Alum Becomes Sole Republican on D.C. School Board

By Sala Levin ’10

Carter

Darrow Montgomery

Darrow Montgomery

Ashley Carter ’05 never planned on running for office. Instead, she encouraged other young women across the nation to enter politics through her job as director of coalitions for the conservative Independent Women’s Forum.

So she was as surprised as anyone to be sworn in on Jan. 2 as the only Republican on the D.C. State Board of Education.

Her change of heart came one evening about a year ago when neighbors in Capitol Hill told her they’d move to Maryland or Virginia when their then-2-year-old child was school-aged.

“I want to raise my own children here in the city,” says Carter, who grew up on Kent Island, Md., and attended public schools. She and her boyfriend, who don’t have children, now own a house in Capitol Hill, across the street from an elementary school. “Why are we losing good D.C. residents and giving them away to Maryland and Virginia when we can fix our schools here?”

In November, Carter upset longtime incumbent Mary Lord in a heated race for the at-large seat on the nine-member board, which can make policy but has no budget authority. Her victory was all the more unexpected, as the city’s voters are overwhelmingly Democrats. (Presidential candidate Hillary Clinton took 91 percent of the vote in the general election.)

Carter says that she’s used to being the lone—but influential—Republican. “In high school I was part of mock election, and I chose to be George W. Bush. Even though Maryland is a blue state, I got my entire school to vote for George Bush.”

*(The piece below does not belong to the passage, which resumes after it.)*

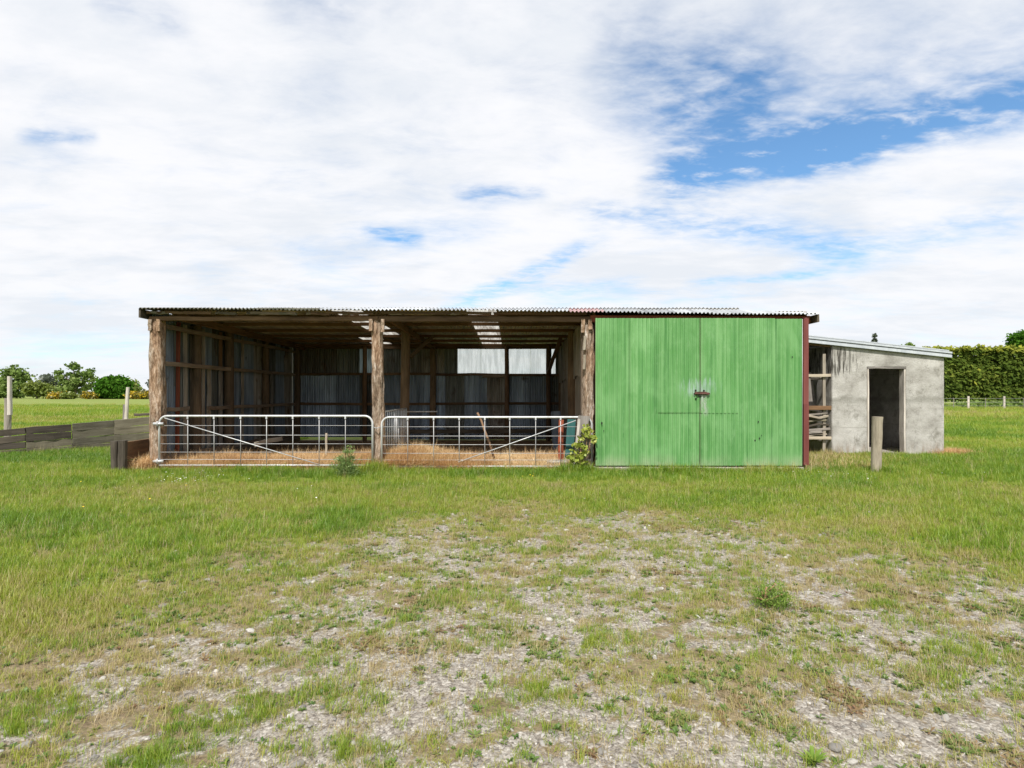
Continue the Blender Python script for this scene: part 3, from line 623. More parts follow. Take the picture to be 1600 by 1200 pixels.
# roof: sheets running down the slope to the right, capped by a front flashing in steps
RX0, RX1 = XE+.08, CX1+.13; ang = math.atan(.106)
def rz_(x, add=0.): return roof_at(x)+.09+add
nsh = 5
for i in range(nsh):
    ya = CY-.05+(CB+.3-CY+.05)*i/nsh; yb = CY-.05+(CB+.3-CY+.05)*(i+1)/nsh+.05
    p0 = Vector((RX1, (ya+yb)/2, rz_(RX1)+.003*(i % 2))); p1 = Vector((RX0, (ya+yb)/2, rz_(RX0)+.003*(i % 2)))
    z = (p1-p0).normalized(); xx = Vector((0, 1, 0)); yv = z.cross(xx)
    put('roof_sheet', sheet_mesh(yb-ya, (p1-p0).length, M['roof_iron'], .009, rows=2), p0, hut, Matrix((xx, yv, z)).transposed().to_quaternion())
for k, (z0, z1, yy, mm) in enumerate(((-.085, -.015, -.075, 'fascia_metal'), (-.015, .012, -.06, 'shadow_line'), (.012, .055, -.085, 'fascia_metal'), (.055, .075, -.07, 'shadow_line'), (.075, .10, -.06, 'fascia_metal'))):  # dark strips here are shadow lines put in as colour
    e = .0 if k < 3 else -.06
    prism('roof_flashing', [(RX0, rz_(RX0, z0)), (RX1+e, rz_(RX1, z0)), (RX1+e, rz_(RX1, z1)), (RX0, rz_(RX0, z1))], CY+yy, CY+yy+.10, M[mm], hut, .003)
for xx in (CX0-.9, CX0+.4, CX0+1.5, CX1-.3):
    pass
beam('roof_purlin', (RX0, CY+.06, rz_(RX0)-.08), (CX0-.01, CY+.06, rz_(CX0)-.08), .05, .09, M['beam'], hut, up=Vector((0, 0, 1)))
beam('roof_purlin', (RX0, CB-.3, rz_(RX0)-.07), (CX1, CB-.3, rz_(CX1)-.07), .05, .09, M['beam'], hut, up=Vector((0, 0, 1)))
box('back_board', ((XE+CX0)/2+.02, CB-.1, 1.3), (CX0-XE-.12, .04, 2.5), M['dark_plank'], hut, .005)  # dark board added to shut out light from the gap's open back

# timber rack in the gap between shed and hut
GY = 13.22
rack = thing('timber_rack', (PX(1287, GY), GY, 0), 'timber storage rack in the dark gap between green shed and concrete hut', 'rack')
px_ = PX(1287, GY)
beam('upright', (px_, GY, 0), (px_, GY, PZ(553, GY)), .07, .05, M['pale_wood'], rack)
beam('upright', (px_-1.3, GY, 0), (px_-1.3, GY, 2.6), .07, .05, M['grey_wood'], rack)
for py in (587, 637, 684):
    beam('shelf_beam', (XE+.2, GY-.065, PZ(py, GY)), (PX(1296, GY), GY-.065, PZ(py, GY)), .06, .07 if py != 637 else .10, M['pale_wood'] if py != 637 else M['brown_plank'], rack, up=Vector((0, 0, 1)))
    beam('shelf_bearer', (px_-.05, GY+.03, PZ(py, GY)-.06), (px_-.05, GY+2.2, PZ(py, GY)-.06), .06, .06, M['grey_wood'], rack, up=Vector((0, 0, 1)))
rows = [(646, 'grey_wood', 'grey twisted slab lying on top of the pale plank in the rack', .13, -.02, .035), (664, 'dark_plank', 'dark board end in the middle of the rack stack', .12, .02, .04), (680, 'pale_wood', 'thin pale lath on the lowest rack beam', .08, -.04, .03), (650, 'pale_wood', 'pale split timber plank, uppermost of the stack in the rack', .16, 0.0, .05), (657, 'olive_plank', 'greenish mossy plank lying under the pale top plank of the rack', .12, -.06, .04), (671, 'grey_wood', 'grey split rail end on the lower shelf of the timber rack', .10, .06, .055), (676, 'grey_wood', 'short grey offcut leaning on the lower shelf of the timber rack', .09, -.15, .06)]
for py, mm, lab, w, off, t in rows:
    tag(beam('stacked_timber', (PX(1290, GY)+off-.9, GY+.05, PZ(py, GY)-.02), (PX(1290, GY)+off+.04, GY+.0, PZ(py, GY)), w, t, M[mm], None, up=Vector((0, 0, 1)), jit=.02), lab, 'timber', 'timber on the rack')
tag(beam('stacked_timber', (PX(1283, GY), GY+.5, 1.15), (PX(1272, GY), GY+.45, 2.0), .35, .03, M['grey_wood'], None), 'grey board standing tilted on the upper level of the timber rack', 'timber', 'timber on the rack')

# ------------------------------------------------------------------ gates
def gate(name, xa, xb, zt, zb, y, stays, rails, brace, label, right_open=False):
    g = thing(name, (xa, y, 0), label, 'gate', 'pipe gates across the open bays')
    R = .15; pts = [(xa, y, zb)]
    for i in range(7): a = math.pi-i*math.pi/12; pts.append((xa+R+R*math.cos(a), y, zt-R+R*math.sin(a)))
    for i in range(7): a = math.pi/2-i*math.pi/12; pts.append((xb-R+R*math.cos(a), y, zt-R+R*math.sin(a)))
    pts.append((xb, y, zb)); tube('frame', pts, .021, M['galv'], g, 10)
    tube('bottom_rail', [(xa, y, zb), (xb, y, zb)], .019, M['galv'], g, 8)
    for x in stays:
        tube('stay', [(x, y-.012, zb), (x, y-.012, zt)], .0075, M['galv_dull'], g, 6)
        box('clip', (x, y-.016, zt-.035), (.032, .03, .05), M['galv'], g, .004)
    for z in rails: tube('rail', [(xa, y+.004, z), (xb, y+.004, z)], .005, M['galv_dull'], g, 6)
    tube('brace', brace, .009, M['galv'], g, 6)
    return g
GYF = F-.03
g1 = gate('pipe_gate', PX(249, GYF), PX(582, GYF), PZ(650, GYF), PZ(727, GYF), GYF, [PX(p, GYF) for p in (294, 335, 376.5, 417, 458, 499, 540)], [PZ(p, GYF) for p in (665, 680, 693.5, 706.5, 718)],
          [(PX(258, GYF), GYF-.02, PZ(653, GYF)), (PX(500, GYF), GYF-.02, PZ(726, GYF))], 'galvanised pipe gate across the left open bay, brace falling to the right')
for py in (662, 720.5):
    hz = PZ(py, GYF); tube('hinge', [(PX(241, GYF), GYF-.02, hz), (PX(256, GYF), GYF-.02, hz)], .028, M['galv'], g1, 8)
    tube('hinge_pin', [(PX(248, GYF), GYF-.04, hz-.05), (PX(248, GYF), GYF-.04, hz+.05)], .018, M['galv_dull'], g1, 8)
g2 = gate('pipe_gate', PX(596, GYF), PX(925, GYF), PZ(652, GYF), PZ(729, GYF), GYF+.02, [PX(p, GYF) for p in (637, 677.5, 717.5, 757.5, 796.5, 837, 876)], [PZ(p, GYF) for p in (667, 681.5, 695, 708.5, 719)],
          [(PX(716, GYF), GYF, PZ(722, GYF)), (PX(900, GYF), GYF, PZ(657, GYF))], 'galvanised pipe gate across the bay beside the green doors, brace rising to the right')
for px in (584, 594.5): tube('latch_chain', [(PX(px, GYF), GYF-.01, .85), (PX(589, GYF), GYF-.06, .83)], .008, M['galv_dull'], g1, 6)

# white barred hurdle dividing the bays, running back from the middle post
HX = XM+.05
hd = thing('barred_hurdle', (HX, F+.3, 0), 'white barred steel hurdle running back from the middle post', 'hurdle')
tube('top_rail', [(HX, F+.27, 1.14), (HX, 13.22, 1.14)], .017, M['galv'], hd); tube('bottom_rail', [(HX, F+.27, .27), (HX, 13.22, .27)], .015, M['galv'], hd)
for i in range(14):
    yy = F+.27+(13.22-F-.27)*i/13; tube('bar', [(HX, yy, .27), (HX, yy, 1.14)], .013 if i not in (0, 13) else .018, M['galv'], hd, 6)
tube('top_rail', [(HX+.02, 13.22, 1.06), (HX+.75, 13.28, 1.06)], .016, M['galv_dull'], hd)

# things standing inside and beside the second bay
st = [(PX(746, 11.1), 11.1, PZ(645, 11.1)), (PX(752, 11.05), 11.05, PZ(657, 11.05)), (PX(757, 11), 11.0, PZ(672, 11)), (PX(764, 10.95), 10.95, PZ(690, 10.95)), (PX(772, 10.9), 10.9, PZ(716, 10.9))]
tag(tube('leaning_branch', st, .022, M['stick'], None, 8), 'crooked dry branch leaning behind the right-hand pipe gate', 'branch')
tag(log('short_post', (PX(876, 10.9), 10.9, 0), (PX(876.5, 10.9), 10.9, PZ(656, 10.9)), .055, .05, M['red_batten'], None, square=1., rings=6, sides=10), 'short reddish timber post behind the gate near the green doors', 'post')
tag(box('teal_board', (PX(891, 11.1), 11.1, .55), (.17, .03, .85), M['teal'], None, .004, Euler((0, math.radians(4), 0)).to_quaternion()), 'dark teal painted board standing behind the right gate', 'board')
tag(box('blue_grey_sheet', (PX(870, 14), 14.0, .55), (.26, .03, 1.0), M['wall_blue'], None, .004, Euler((0, math.radians(-3), 0)).to_quaternion()), 'blue grey sheet leaning deep inside the second bay', 'sheet')
wb = beam('weathered_board', (PX(909, 10.47), 10.42, .02), (PX(911.5, 10.5), 10.52, PZ(650, 10.5)), .22, .035, M['grey_wood'], None, up=Vector((0, 1, 0)), seg=8, jit=.008)
tag(wb, 'wide grey weathered board leaning on the post beside the green doors', 'board')
wb2 = beam('weathered_board', (PX(897, 10.45), 10.43, .05), (PX(904.5, 10.5), 10.5, PZ(655, 10.5)), .05, .03, M['white_post'], None)
tag(wb2, 'narrow bleached batten slanting next to the wide grey board', 'board')
tag(box('concrete_block', (PX(871, 10.75), 10.75, .10), (.42, .2, .16), M['concrete'], None, .02), 'small pale concrete block lying behind the right pipe gate', 'block')
tag(beam('fallen_rail', (PX(330, 12.2), 12.2, .12), (PX(470, 15.8), 15.6, .25), .10, .10, M['dark_plank'], None, up=Vector((0, 0, 1))), 'dark rail lying low along the left wall inside the shed', 'timber')
tag(beam('broken_timber', (PX(398, 12.5), 12.5, .33), (PX(440, 13.2), 13.2, .42), .05, .10, M['pale_wood'], None, up=Vector((0, 0, 1)), jit=.015), 'splintered pale timber piece lying in the left bay', 'timber')
tag(beam('thin_stake', (PX(509.5, 11.9), 11.9, .0), (PX(510.5, 11.9), 11.9, PZ(677, 11.9)), .045, .03, M['pale_wood'], None), 'thin pale stake standing in the left bay behind the gate', 'stake')
tag(beam('manger_rail', (PX(640, 16.6), 16.6, .34), (PX(860, 16.6), 16.6, .36), .05, .12, M['dark_plank'], None, up=Vector((0, 0, 1)), seg=8), 'long low dark rail across the back of the bays', 'rail')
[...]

The government and politics department at Maryland gave her a comfortable home where she could test and strengthen her beliefs. “Even though they say university professors are very liberal, I had a warm welcome as a Republican. The professors really shaped my thought process.”

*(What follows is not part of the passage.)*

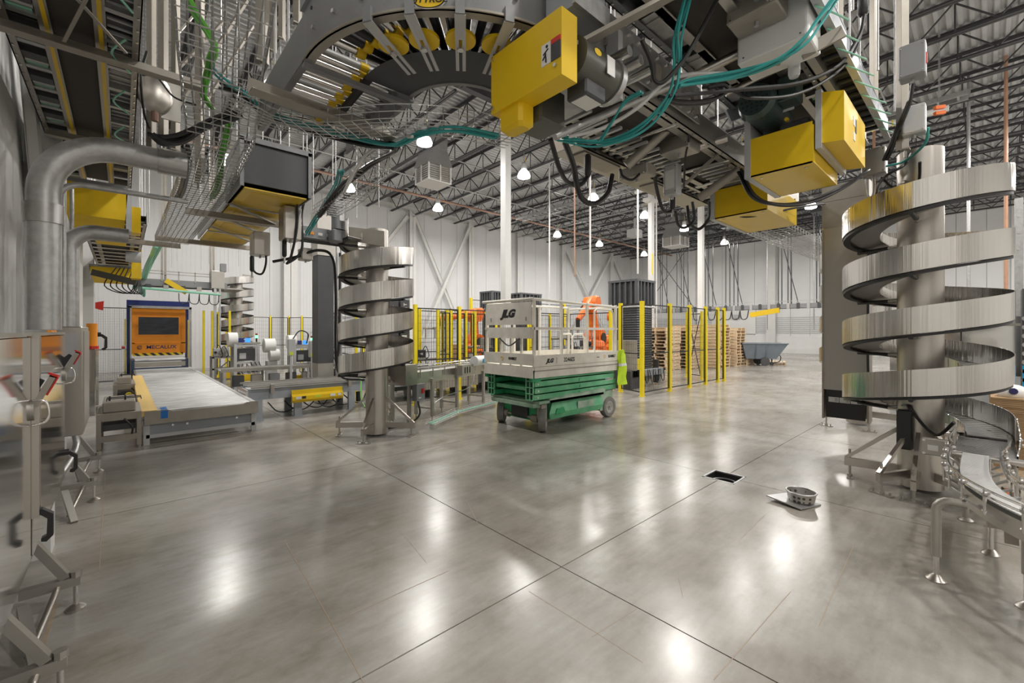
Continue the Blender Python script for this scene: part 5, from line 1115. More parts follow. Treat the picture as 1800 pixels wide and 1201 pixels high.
# line C, continuing the curve
t = thing('overhead_belt_conveyor', 'second overhead conveyor leaving the curved rollers toward the right', 'conveyor', (4.2, 2, 3.3), 'overhead conveyors')
belt_line(t, 2.0, 6.6, 1.66, 2.36, 3.3, 'satin', .12, .55)
bolts(t, [(2.1+.15*k, 2.34, 3.3) for k in range(30)]+[(2.1+.15*k, 1.68, 3.3) for k in range(30)])
for k in range(16): MB().box(2.6+k*.1, 2.0, 3.27, 2.63+k*.1, 2.32, 3.29).build('slat', ('lgrey', 'galv')[k % 2], t)
for k in range(14): MB().box(4.4+k*.1, 1.75, 3.27, 4.43+k*.1, 2.05, 3.29).build('slat', ('lgrey', 'galv')[k % 2], t)
MB().box(2.5, 2.37, 3.44, 6.2, 2.57, 3.45).build('bridge_plate', 'dgrey', t)
for k in range(30): MB().box(2.55+k*.12, 2.38, 3.40, 2.60+k*.12, 2.56, 3.44).build('bridge_rib', ('galv', 'dgrey', 'satin')[k % 3], t)
# line D behind it, stainless trough with boxes
t = thing('overhead_trough', 'stainless trough conveyor with hanging junction boxes below the roof, centre right', 'conveyor', (4, 2.7, 3.1), 'overhead conveyors')
MB().box(3.15, 2.57, 3.36, 6.0, 2.87, 3.37).build('trough', 'satin', t)
for y in (2.57, 2.87): MB().box(3.15, y, 3.36, 6.0, y+.008, 3.78).build('side_plate', 'stainless', t)
for k in range(12): MB().box(3.2+k*.23, 2.555, 3.38, 3.25+k*.23, 2.565, 3.76).build('rib', 'galv', t)
MB().box(3.3, 2.6, 3.345, 3.9, 2.8, 3.36).build('drip_plate', 'tan', t); MB().box(4.6, 2.6, 3.345, 5.2, 2.8, 3.36).build('drip_plate', 'tan', t)
# curved roller conveyor
CC, RO, RI = (2.0, 2.8), 1.15, .42
t = thing('roller_curve', 'grey curved roller conveyor overhead with a round yellow badge', 'conveyor', (2.0, 2.8, 3.3), 'overhead conveyors')
a0, a1 = R(176), R(282)
MB().lathe([(RO, 3.31), (RO+.012, 3.31), (RO+.012, 3.62), (RO, 3.62), (RO, 3.31)], (2.0, 2.8, 0), 40, a0=a0, a1=a1).build('outer_rail', 'grey', t, 40)
MB().lathe([(RO-.05, 3.31), (RO+.02, 3.31), (RO+.02, 3.322), (RO-.05, 3.322), (RO-.05, 3.31)], (2.0, 2.8, 0), 40, a0=a0, a1=a1).build('outer_flange', 'tan', t, 40)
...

Her opponent and some observers suggested she downplayed her Republican Party membership. “Most people, all they need to know is that she’s Republican,” Lord told the Washington City Paper. “There’s a tendency to dismiss Republicans because there’s no two-party system in D.C.”

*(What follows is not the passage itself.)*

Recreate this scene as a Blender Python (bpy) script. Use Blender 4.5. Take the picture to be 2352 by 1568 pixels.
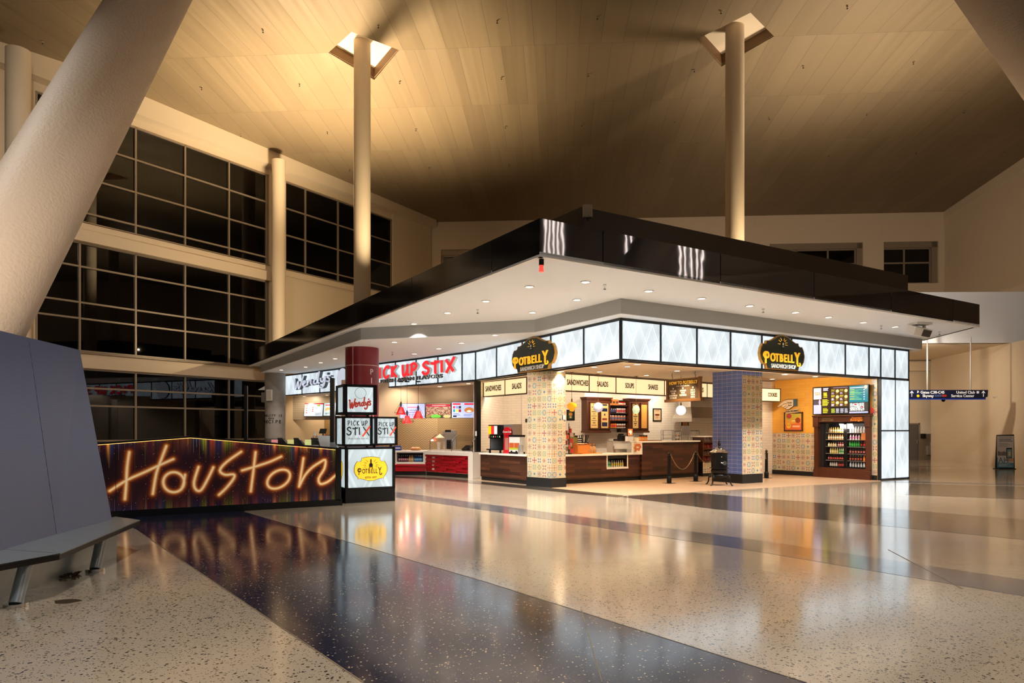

Patrick Mara, executive director of the D.C. Republican Committee and, before Carter, the only Republican ever elected to D.C.’s education board, says that Carter was forced into a partisan fight. “You want to focus on education, because that’s what the job is, but your opponents bring up the fact that you’re a Republican quite frequently,” he says. “It’s as if it’s on par with neglecting to mention the 10 years you served in prison.”

Carter’s conservative politics would have been hard to hide in any event—her employer, the Independent Women’s Forum, is a nonprofit whose mission statement focuses on “women who value free markets and personal liberty” and whose board includes Donald Trump’s counselor Kellyanne Conway, now on a leave of absence.

For her part, Carter rejects the idea that party affiliation had any place in the campaign. She believes her victory was the result of old-school campaigning and the right platform, which focused on raising the District’s graduation rate (69 percent), putting more trained volunteers and nonprofit resources into classrooms, and supporting charter schools—a traditionally conservative viewpoint that enjoys widespread popularity even in liberal D.C.

She campaigned particularly aggressively in Wards 7 and 8, predominantly black neighborhoods east of the Anacostia River. “Voters were so happy that somebody was out there wanting to listen to what problems they were facing,” says Carter, who is white. “Many felt they’d been spoken at, that no one ever asked for their opinions about what was going on.”

In Ward 7, Carter won around 41 percent of the vote, while Lord won about 18 percent, and in Ward 8, Carter got around 42 percent to her opponent’s 17 percent.

Ultimately, she attributes her success to her persistence. “I knocked on well over 10,000 doors in the city,” she says. “Had I stopped when the first person told me I wasn’t going to win and closed the door in my face, I wouldn’t be here now.”